Instructions to follow |
Will you print the material below without altering a single character?

Given material |
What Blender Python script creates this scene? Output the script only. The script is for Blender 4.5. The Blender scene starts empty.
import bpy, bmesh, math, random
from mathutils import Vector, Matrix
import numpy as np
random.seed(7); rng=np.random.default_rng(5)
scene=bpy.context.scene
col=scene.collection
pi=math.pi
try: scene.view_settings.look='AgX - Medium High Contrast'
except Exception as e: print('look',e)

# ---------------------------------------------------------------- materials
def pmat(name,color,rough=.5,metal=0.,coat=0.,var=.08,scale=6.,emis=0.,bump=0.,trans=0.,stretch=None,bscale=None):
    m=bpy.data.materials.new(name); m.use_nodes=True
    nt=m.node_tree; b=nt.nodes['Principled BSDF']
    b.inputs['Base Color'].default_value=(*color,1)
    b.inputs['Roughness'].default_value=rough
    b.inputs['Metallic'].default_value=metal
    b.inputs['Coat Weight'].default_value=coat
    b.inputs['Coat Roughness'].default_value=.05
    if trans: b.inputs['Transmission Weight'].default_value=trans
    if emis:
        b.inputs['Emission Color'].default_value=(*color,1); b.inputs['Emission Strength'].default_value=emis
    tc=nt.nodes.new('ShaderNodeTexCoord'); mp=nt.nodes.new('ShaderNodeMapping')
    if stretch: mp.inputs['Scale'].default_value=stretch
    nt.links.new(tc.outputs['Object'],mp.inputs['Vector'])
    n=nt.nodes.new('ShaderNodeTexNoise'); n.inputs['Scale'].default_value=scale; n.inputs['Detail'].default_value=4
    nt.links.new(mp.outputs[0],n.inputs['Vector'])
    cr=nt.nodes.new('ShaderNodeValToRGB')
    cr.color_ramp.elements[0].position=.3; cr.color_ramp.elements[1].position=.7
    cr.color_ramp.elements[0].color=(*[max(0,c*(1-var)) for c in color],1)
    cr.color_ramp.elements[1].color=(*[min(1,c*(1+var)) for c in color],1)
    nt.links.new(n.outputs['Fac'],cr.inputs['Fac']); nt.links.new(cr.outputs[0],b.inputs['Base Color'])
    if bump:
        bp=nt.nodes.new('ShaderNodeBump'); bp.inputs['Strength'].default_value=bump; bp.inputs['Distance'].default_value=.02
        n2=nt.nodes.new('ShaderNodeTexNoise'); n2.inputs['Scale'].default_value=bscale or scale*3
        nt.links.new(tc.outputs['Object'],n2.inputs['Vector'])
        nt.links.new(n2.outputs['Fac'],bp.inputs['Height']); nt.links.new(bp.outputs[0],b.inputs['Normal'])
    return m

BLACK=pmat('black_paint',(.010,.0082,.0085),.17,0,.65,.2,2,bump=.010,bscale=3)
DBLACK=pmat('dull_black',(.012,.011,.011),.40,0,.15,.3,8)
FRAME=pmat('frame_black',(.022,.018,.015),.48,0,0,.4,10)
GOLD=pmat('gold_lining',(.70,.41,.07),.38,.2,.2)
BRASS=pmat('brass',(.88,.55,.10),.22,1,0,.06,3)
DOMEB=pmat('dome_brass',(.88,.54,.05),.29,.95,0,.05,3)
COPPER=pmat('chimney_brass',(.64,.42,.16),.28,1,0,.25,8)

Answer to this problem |
What Blender Python script creates this scene? Output the script only. The script is for Blender 4.5. The Blender scene starts empty.
import bpy, bmesh, math, random
from mathutils import Vector, Matrix
import numpy as np
random.seed(7); rng=np.random.default_rng(5)
scene=bpy.context.scene
col=scene.collection
pi=math.pi
try: scene.view_settings.look='AgX - Medium High Contrast'
except Exception as e: print('look',e)

# ---------------------------------------------------------------- materials
def pmat(name,color,rough=.5,metal=0.,coat=0.,var=.08,scale=6.,emis=0.,bump=0.,trans=0.,stretch=None,bscale=None):
    m=bpy.data.materials.new(name); m.use_nodes=True
    nt=m.node_tree; b=nt.nodes['Principled BSDF']
    b.inputs['Base Color'].default_value=(*color,1)
    b.inputs['Roughness'].default_value=rough
    b.inputs['Metallic'].default_value=metal
    b.inputs['Coat Weight'].default_value=coat
    b.inputs['Coat Roughness'].default_value=.05
    if trans: b.inputs['Transmission Weight'].default_value=trans
    if emis:
        b.inputs['Emission Color'].default_value=(*color,1); b.inputs['Emission Strength'].default_value=emis
    tc=nt.nodes.new('ShaderNodeTexCoord'); mp=nt.nodes.new('ShaderNodeMapping')
    if stretch: mp.inputs['Scale'].default_value=stretch
    nt.links.new(tc.outputs['Object'],mp.inputs['Vector'])
    n=nt.nodes.new('ShaderNodeTexNoise'); n.inputs['Scale'].default_value=scale; n.inputs['Detail'].default_value=4
    nt.links.new(mp.outputs[0],n.inputs['Vector'])
    cr=nt.nodes.new('ShaderNodeValToRGB')
    cr.color_ramp.elements[0].position=.3; cr.color_ramp.elements[1].position=.7
    cr.color_ramp.elements[0].color=(*[max(0,c*(1-var)) for c in color],1)
    cr.color_ramp.elements[1].color=(*[min(1,c*(1+var)) for c in color],1)
    nt.links.new(n.outputs['Fac'],cr.inputs['Fac']); nt.links.new(cr.outputs[0],b.inputs['Base Color'])
    if bump:
        bp=nt.nodes.new('ShaderNodeBump'); bp.inputs['Strength'].default_value=bump; bp.inputs['Distance'].default_value=.02
        n2=nt.nodes.new('ShaderNodeTexNoise'); n2.inputs['Scale'].default_value=bscale or scale*3
        nt.links.new(tc.outputs['Object'],n2.inputs['Vector'])
        nt.links.new(n2.outputs['Fac'],bp.inputs['Height']); nt.links.new(bp.outputs[0],b.inputs['Normal'])
    return m

BLACK=pmat('black_paint',(.010,.0082,.0085),.17,0,.65,.2,2,bump=.010,bscale=3)
DBLACK=pmat('dull_black',(.012,.011,.011),.40,0,.15,.3,8)
FRAME=pmat('frame_black',(.022,.018,.015),.48,0,0,.4,10)
GOLD=pmat('gold_lining',(.70,.41,.07),.38,.2,.2)
BRASS=pmat('brass',(.88,.55,.10),.22,1,0,.06,3)
DOMEB=pmat('dome_brass',(.88,.54,.05),.29,.95,0,.05,3)
COPPER=pmat('chimney_brass',(.64,.42,.16),.28,1,0,.25,8)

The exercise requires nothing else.